A las 9:30 de la noche, en la estación del metro, ríos de gentes bajan las escaleras hacia los túneles de concreto por donde se deslizan los trenes que acortan el camino hacia la zona de los grandes teatros. Adentro, en la barriga del tren, el miedo flota como una nube de moscas que advierte alguna tragedia. El ambiente es pesado. Sujetos mal encarados y de atuendos extravagantes aumentan el deseo de que el recorrido termine pronto.

En la zona de los teatros, la avenida Broadway cambia de aspecto: gigantescos avisos luminosos ocupan una cuadra, aunque, siendo verticales, ocupan hasta veinte pisos en cualesquiera de los edificios que concursan en la competencia de la publicidad más estrambótica.

Desde las puertas del Teatro Broadway se desprende una fila de espectadores que semanas atrás adquirió sus tiquetes y que casi le da la vuelta al bloque. Pero se mueve con cierta regularidad, mientras las limosinas abordadas por familias de negros millonarios se estacionan a lado y lado de la avenida. El teatro cierra sus puertas en cuanto ingresa el último de la fila.

A las 12 de la noche, un almacén deportivo que días atrás había anunciado que subastaría varias pertenencias del basquetbolista Earvin “Magic” Johnson, pide la ayuda de la estación policial más cercana, porque desde las 8 una nutrida fila de fanáticos de todas las edades pugna por romper las puertas de cristal.

A las 3 de la madrugada la fila sigue creciendo imparable, hasta que, por recomendación de los uniformados, los administradores del establecimiento deciden aplazar la subasta.

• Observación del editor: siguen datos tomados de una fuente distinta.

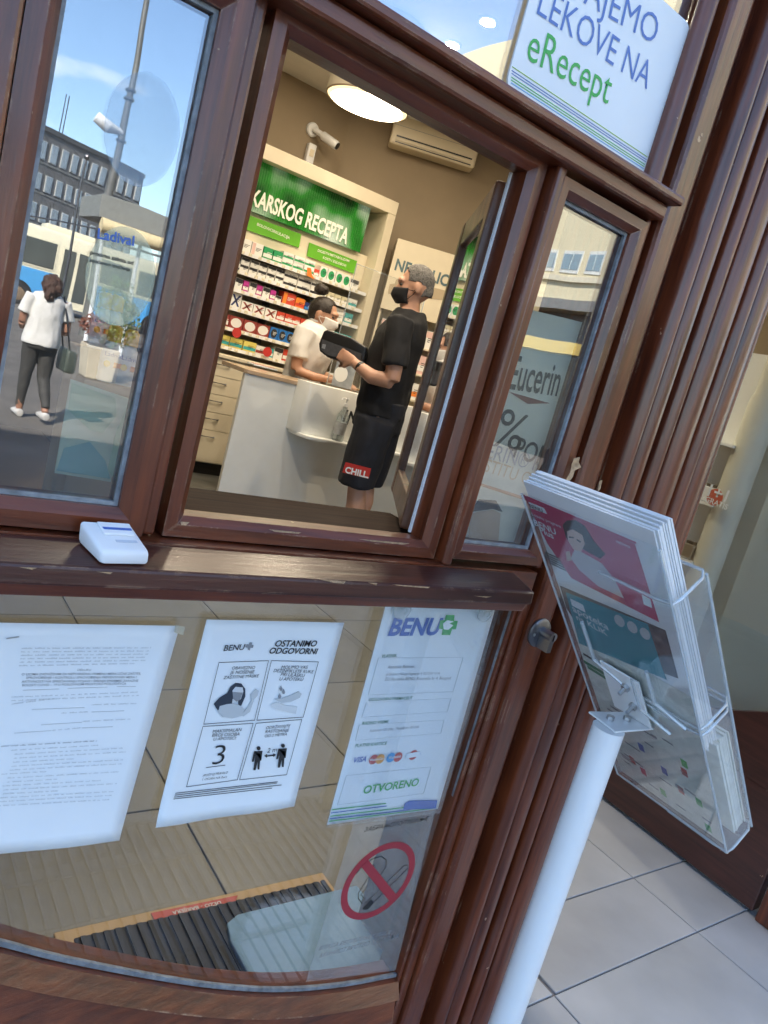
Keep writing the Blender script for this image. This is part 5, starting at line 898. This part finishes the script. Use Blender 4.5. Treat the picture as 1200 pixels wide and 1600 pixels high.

En el acto, la hilera se rompe y los fanáticos comienzan a ingresar a las discotecas, mientras en las aceras de la avenida los ríos humanos trafican de sur a norte, como si apenas comenzara el día.

A las puertas del Teatro Broadway, donde acaba de concluir la ópera El color púrpura, un grupo de jóvenes en bicitaxis conduce a sus pasajeros hacia la estación del metro o las estaciones de taxis más cercanas.

A esa hora los trenes del subway continúan su marcha en las entrañas de la ciudad, pero los túneles por donde trafican se tornan más tenebrosos, sobre todo cuando crece el número de desarrapados que pide dinero a los pasajeros o que ejecuta alguna maroma, canta o toca cualquier cilindro de plástico para llamar la atención de los clientes del metro.

El tren que conduce hacia las cercanías de la calle 75, al otro lado de la avenida Broadway, se demora y el ambiente vuelve a ser denso. Se presiente una desgracia. Ninguna patrulla está cerca. El silencio y la dureza de la gente hace saltar los corazones como gatos fugitivos. Por fin, a lo lejos, el tren se anuncia con sus potentes luces y su sonido de sirena hecha lamentos.

Allá, en la calle 75, donde los árboles siguen huérfanos de un sol que de verdad les dé lustre a sus existencias, la joven de la cara de piedra continúa parada en la puerta del bar de vidrios negros y luces rojas. Un cuchillo igualmente recio le atraviesa el rostro; y es esa sonrisa de hielo que tal vez aprendió desde niña en las calles de esa manzana podrida que es Nueva York.